Photo By: Adam Wallacavage


You'll need:

  • 1 length of 4-inch crown molding, about twice the width of the door or window you're adorning.
  • 1 length of 1- to 2-inch strip molding of the same length
  • 1 length of 1"x2" of the same length
  • 1 sheet of 1/4-inch lauan/plywood (for the valance top and box; it needs to be at least as wide as you plan to make your valance)
  • 1 tube of Liquid Nails
  • 1-inch, 1 1/2-inch, and 3-inch wood screws
  • nails and finishing nails
  • utility knife
  • screwdriver or drill with screw bit
  • drill and drill bits
  • hammer
  • circular saw
  • drywall anchors
    • What you do:

      1. The only advanced step in the process is cutting the crown molding used to make the top of the valance. Unless you have a miter saw, you'll have to have this cut where you buy your lumber, or by your dad. The crown molding will consist of a front and two sides. The front piece, cut to the desired length (relative to the width of the door or window), should have 45-degree points on both ends. The sides (these will determine the valance's depth) should have 45-degree angles on only one end; the flat end will rest flush against the wall. The flat edges of the molding on the mitered ends should then be mitered at 45 degrees so that the pieces will fit together to look like a 3-sided window box planter.
      2. Apply Liquid Nails along the mitered edges. Attach the front to the sides one at a time. Use finishing nails to secure.
      3. To make the valance top, trace the top of the molding onto the lauan. Cut lauan with utility knife along trace lines.
      4. Apply Liquid Nails along top edge of molding and affix the lauan top. Use small wood screws (can be removed later) to help the Liquid Nails set.
      5. Make a lauan box to attach the crown molding to. Measure the length of inside lip of the bottom of front piece of crown molding. This length is the width of the lauan box. The box height should account for the height of the crown molding, the height of the strip molding along the bottom, and the height of the box you'd like to show between the two. Using the utility knife, cut a piece of lauan the desired width and height.
      6. Cut two pieces of 1"x2" to the height of the box to make the box sides.
      7. Using Liquid Nails, attach box sides to lauan front. Set inside crown molding.
      8. Using screws, secure the top of the crown molding to the sides of the box.
      9. Cut the strip molding to the width and depth of the box. Attach the molding to the front of the box bottom, allowing half to hang over to create a lip (this is where you'll mask curtain hardware).
      10. Cut a length of the 1"x2" as long as the front of the box. Screw it to the lauan top and crown molding sides; this will attach to the mounting bracket (below).

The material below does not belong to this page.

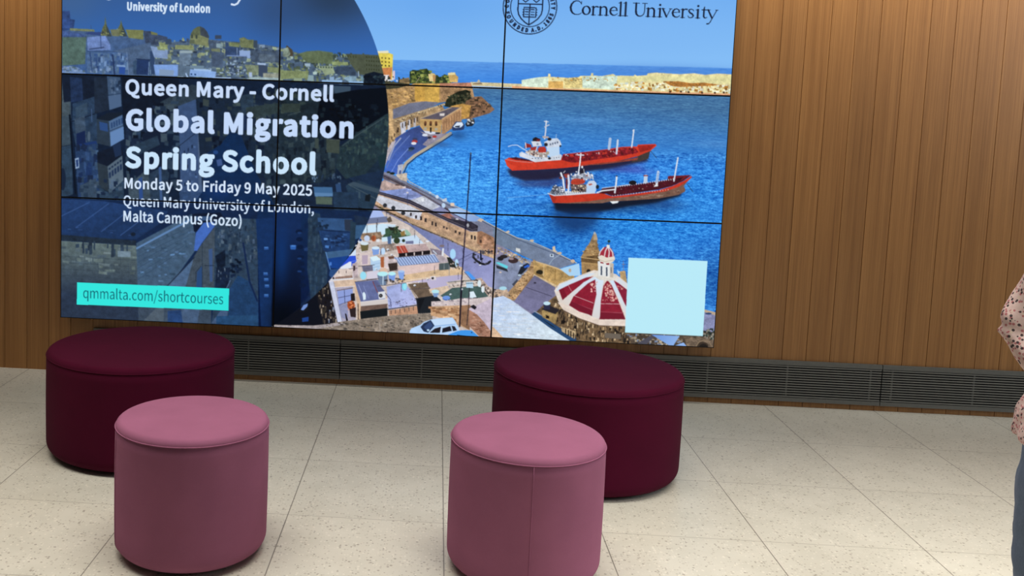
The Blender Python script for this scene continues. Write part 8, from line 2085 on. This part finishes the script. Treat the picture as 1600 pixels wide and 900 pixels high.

      The Mounting Bracket:

      1. Cut 2 pieces of 1"x2" into lengths a few inches shy of door or window width.
      2. Cut one of those pieces in half lengthwise. Discard one half.
      3. With bottoms flush, screw the 1"x2" to the 1"x1" with 1 1/2-inch screws. Drill two holes through the bracket in the same direction.
      4. Mark a line on the wall where the bottom of the 1"x2" on the valance top will rest against the wall when the valance is in place. Center the top of the 1"x1" side of the bracket along the line, with the lip of the 1"x2" pointing up. Mark on the wall where the predrilled holes are; place drywall anchors in these spots in the wall. Attach bracket to wall using 3-inch screws through predrilled holes.
      5. Rest the valance top's 1"x2" into the lip of the mounting bracket.